The problem:
Identify the lines in the data below that contain "scene" and give only how many there are.

Source records:
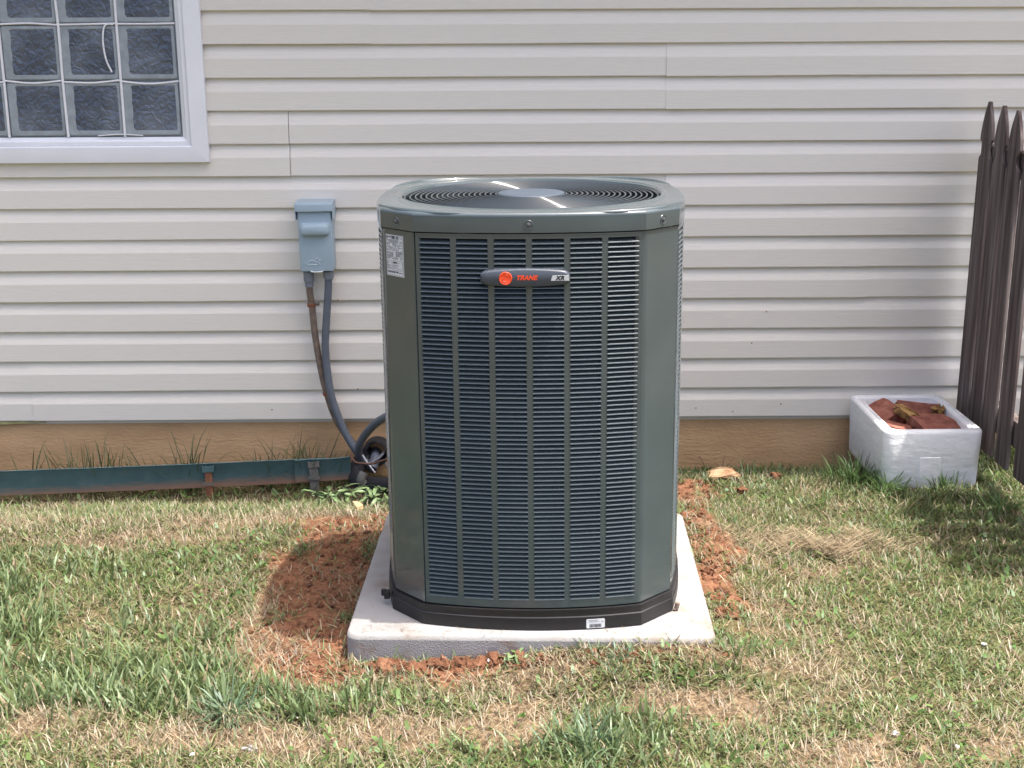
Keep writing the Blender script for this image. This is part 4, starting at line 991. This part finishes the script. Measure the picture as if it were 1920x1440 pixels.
# broad-leaved weed clumps
def leaf_mesh(L, w, bend):
    b = MB(); rows = []
    for i in range(6):
        t = i/5; ww = w*math.sin(PI*min(1, .12+t*.88))**.8 if t < 1 else 0.0004
        z = bend*L*t*t*-1; rows.append([(-ww/2, L*t, z+ww*.18), (0, L*t, z), (ww/2, L*t, z+ww*.18)])
    b.loft(rows, close=False)
    me = bpy.data.meshes.new('leaf'); me.from_pydata(b.v, [], b.f); me.materials.append(M['leaf']); me.polygons.foreach_set('use_smooth', [True]*len(me.polygons)); return me
LM = [leaf_mesh(.055, .013, .25), leaf_mesh(.045, .012, .4), leaf_mesh(.038, .014, .15), leaf_mesh(.065, .012, .35)]
def leafy(label, x, y, n, rx, ry, hz, seed, ks=1):
    rr_ = random.Random(seed); root = thing('leafy_weed', label, 'weed', (x, y, float(gz(x, y))), 'broad leaved weeds beside the pad')
    st = MB()
    for i in range(max(4, n//7)):
        a = rr_.uniform(0, 2*PI); r = rr_.uniform(.2, 1)
        st.tube(spline([(0, 0, -.003), (rx*r*.5*math.cos(a), ry*r*.5*math.sin(a), hz*.45), (rx*r*math.cos(a), ry*r*math.sin(a), hz*rr_.uniform(.5, 1))], 3), .0013, 5)
    st.build('stem', M['leaf'], root, smooth=True)
    for i in range(n):
        o = link('leaf', rr_.choice(LM), root, (rx*rr_.uniform(-1, 1)*.8, ry*rr_.uniform(-1, 1)*.8, hz*rr_.uniform(.15, 1)))
        o.rotation_euler = (math.radians(rr_.uniform(-25, 45)), math.radians(rr_.uniform(-30, 30)), rr_.uniform(0, 2*PI)); s = ks*rr_.uniform(.7, 1.2); o.scale = (s, s, s)
leafy('leafy weed clump in front of the short edging end piece', -.03, -.35, 60, .085, .05, .06, 1)
leafy('leafy weed clump under the black insulated pipe', .135, -.40, 46, .07, .05, .055, 2)
leafy('small leafy weed among clods before the pad front', .60, -1.80, 18, .026, .016, .026, 3, .6)
leafy('leafy weed in the shaded strip right of the air conditioner', 1.13, -.22, 26, .07, .05, .05, 4)
lf = MB(); rows = []
for i in range(7):
    t = i/6; ww = .038*math.sin(PI*min(1, .08+t*.92))**.7; rows.append([(-ww/2, .055*t-.027, .008*math.sin(3*t)+ww*.25), (0, .055*t-.027, .004*math.sin(3*t)), (ww/2, .055*t-.027, .010*math.sin(3*t)+ww*.15)])
lf.loft(rows, close=False)
o = lf.build('dead_leaf', M['deadleaf'], None, smooth=True, loc=(.065, -.50, float(gz(.065, -.50))+.012)); o.rotation_euler = (.7, .2, .9); tag(o, 'dry tan leaf on the red soil below the weed clump', 'leaf')
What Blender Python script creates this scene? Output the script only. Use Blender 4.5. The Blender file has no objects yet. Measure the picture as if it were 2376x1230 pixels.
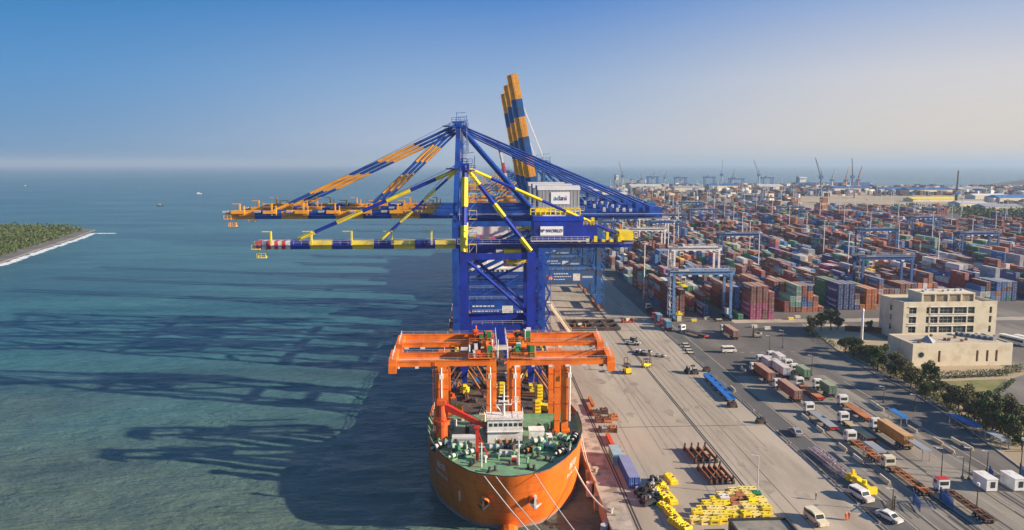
import bpy, math, random
from mathutils import Vector, Matrix
random.seed(7)
D = bpy.data
scn = bpy.context.scene
# ---------------------------------------------------------------- camera
CAMZ = 76.0
PITCH = math.atan(176/1650); YAW = math.atan(78/1650)
cam = D.objects.new('camera', D.cameras.new('camera'))
scn.collection.objects.link(cam); scn.camera = cam
cam.location = (0, 0, CAMZ)
cam.rotation_euler = (math.radians(90)-PITCH, 0, -YAW)
cam.data.sensor_width = 36; cam.data.lens = 25.0; cam.data.shift_y = -59/2376
cam.data.clip_start = 1; cam.data.clip_end = 150000
CR = cam.rotation_euler.to_matrix()
def ray(x, y): return CR @ Vector(((x-1188)/1650, -(y-556)/1650, -1))
def G(x, y, z=4.0):                       # where the sight line of a photo pixel meets a level surface
    d = ray(x, y); t = (z-CAMZ)/d.z
    return (d.x*t, d.y*t)
# ---------------------------------------------------------------- world, sun
SUN_EL = math.radians(21); SH = Vector((-1, 0.28)).normalized()   # direction shadows fall
w = D.worlds.new('World'); scn.world = w; w.use_nodes = True
nt = w.node_tree; N = nt.nodes; L = nt.links; N.clear()
out = N.new('ShaderNodeOutputWorld'); bg = N.new('ShaderNodeBackground')
sky = N.new('ShaderNodeTexSky'); sky.sky_type = 'NISHITA'; sky.sun_disc = False
sky.sun_elevation = SUN_EL; sky.sun_rotation = math.atan2(-SH.x, -SH.y)
sky.dust_density = 2.0; sky.ozone_density = 2.0
def srgb(r, g, b):
    f = lambda c: (c/255/12.92) if c/255 < .04045 else ((c/255+.055)/1.055)**2.4
    return (f(r), f(g), f(b), 1)
geo = N.new('ShaderNodeTexCoord')
sep = N.new('ShaderNodeSeparateXYZ'); L.new(geo.outputs['Generated'], sep.inputs[0])
def ramp(src, stops, inter='EASE'):
    r = N.new('ShaderNodeValToRGB'); L.new(src, r.inputs[0]); cr = r.color_ramp; cr.interpolation = inter
    while len(cr.elements) < len(stops): cr.elements.new(0.5)
    for e, (p, c) in zip(cr.elements, stops): e.position = p; e.color = c
    return r.outputs[0]
k = 1.0
left = ramp(sep.outputs['Z'], [(0.0, srgb(92,142,185)), (.03, srgb(104,152,196)), (.11, srgb(82,146,204)), (.215, srgb(34,126,192)), (.45, srgb(56,116,180)), (1, srgb(78,122,176))], 'LINEAR')
mid = ramp(sep.outputs['Z'], [(0.0, srgb(176,194,212)), (.03, srgb(184,196,218)), (.11, srgb(148,178,216)), (.22, srgb(78,136,208)), (.45, srgb(62,120,184)), (1, srgb(78,122,176))], 'LINEAR')
right = ramp(sep.outputs['Z'], [(0.0, srgb(216,210,200)), (.03, srgb(226,216,204)), (.11, srgb(216,214,218)), (.22, srgb(140,172,220)), (.45, srgb(84,132,190)), (1, srgb(78,122,176))], 'LINEAR')
mA = N.new('ShaderNodeMapRange'); mA.interpolation_type = 'SMOOTHSTEP'; L.new(sep.outputs['X'], mA.inputs[0]); mA.inputs[1].default_value = -.60; mA.inputs[2].default_value = .06
mB = N.new('ShaderNodeMapRange'); mB.interpolation_type = 'SMOOTHSTEP'; L.new(sep.outputs['X'], mB.inputs[0]); mB.inputs[1].default_value = .0; mB.inputs[2].default_value = .62
m1 = N.new('ShaderNodeMix'); m1.data_type = 'RGBA'; L.new(mA.outputs[0], m1.inputs['Factor']); L.new(left, m1.inputs['A']); L.new(mid, m1.inputs['B'])
m2 = N.new('ShaderNodeMix'); m2.data_type = 'RGBA'; L.new(mB.outputs[0], m2.inputs['Factor']); L.new(m1.outputs['Result'], m2.inputs['A']); L.new(right, m2.inputs['B'])
sc = N.new('ShaderNodeMix'); sc.data_type = 'RGBA'; sc.blend_type = 'MULTIPLY'; sc.inputs['Factor'].default_value = 1
L.new(sky.outputs[0], sc.inputs['A']); sc.inputs['B'].default_value = (.11,.11,.11,1)
mx = N.new('ShaderNodeMix'); mx.data_type = 'RGBA'; mx.inputs['Factor'].default_value = .94
L.new(sc.outputs['Result'], mx.inputs['A']); L.new(m2.outputs['Result'], mx.inputs['B'])
L.new(mx.outputs['Result'], bg.inputs[0]); bg.inputs[1].default_value = .49
L.new(bg.outputs[0], out.inputs[0])
sun = D.objects.new('sun', D.lights.new('sun', 'SUN')); scn.collection.objects.link(sun)
sun.data.energy = 5.0; sun.data.angle = math.radians(.6); sun.data.color = (1, .83, .62)
sd = Vector((SH.x*math.cos(SUN_EL), SH.y*math.cos(SUN_EL), -math.sin(SUN_EL)))
sun.rotation_euler = sd.to_track_quat('-Z', 'Y').to_euler()
scn.view_settings.view_transform = 'Standard'; scn.view_settings.look = 'None'
scn.view_settings.exposure = 1.0; scn.view_settings.gamma = 1
scn.render.engine = 'CYCLES'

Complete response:
2